There really was nothing new in the Campbell thesis to get the nation all worked up. Even Mr. President’s best friends will concede the fact that some enquiry into the incredulous results in the South South and South East presidential elections will need to be undertaken, if only to prove that he is not governing with a brazenly-rigged mandate. It is also very clear that INEC and Professor Jega paid scant attention to the full election process, and the gaps in their preparations and attention were fully exploited by those who wanted to rig the elections. To rely on the reports of foreign and external observers, such as Ambassador Campbell, to validate or denounce our elections is a very risky strategy for assessing our efforts towards the development of our democratic processes. Foreign observers are extremely limited in their capacities to assess our entire electoral process, and it amounts to an insult for INEC and those who want to hold up our elections as free and fair to continuously cite their comments as validation. Similarly, people like John Campbell are not without their motives and limitations, many of them against national interests, and it is equally insulting that much of the criticisms of the elections should be predicated on his extremely limited perspective. Now that the presidential election results are before the courts, all Nigerians will hope that the judicial process will do justice to the genuine need to establish what really happened during the 2011 elections. Until then, comments and opinions of Nigerians will matter, but the courts’ verdict will be the most important.

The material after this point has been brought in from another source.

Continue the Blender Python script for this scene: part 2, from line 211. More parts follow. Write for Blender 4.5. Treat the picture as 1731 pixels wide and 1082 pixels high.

The apparent refusal by the Federal Government to grant a visa to former US Ambassador to Nigeria, Mr. John Campbell is a reaction which is completely inconsistent with its cause. The Nigerian government has accorded Mr. Campbell a status which he does not deserve. He is an American who sees himself as some sort of expert on Nigeria; and he is entitled to his views, whether government likes them or not. And he will not stop commenting on Nigeria. On the contrary, now his comments are likely to be accorded greater interest by sections of the international community and those Nigerians who prefer to believe what foreigners say about our country, more than what we see, say and experience as Nigerians. To keep out Campbell because he says things about our country or our elections which our government does not like is not standard practice expected of civilized governments. Many Nigerians have said the same things about our nation. Whether Campbell says them or not, many of our political and electoral problems require serious analyses and solutions. Banning Campbell from coming to Nigeria will not solve them.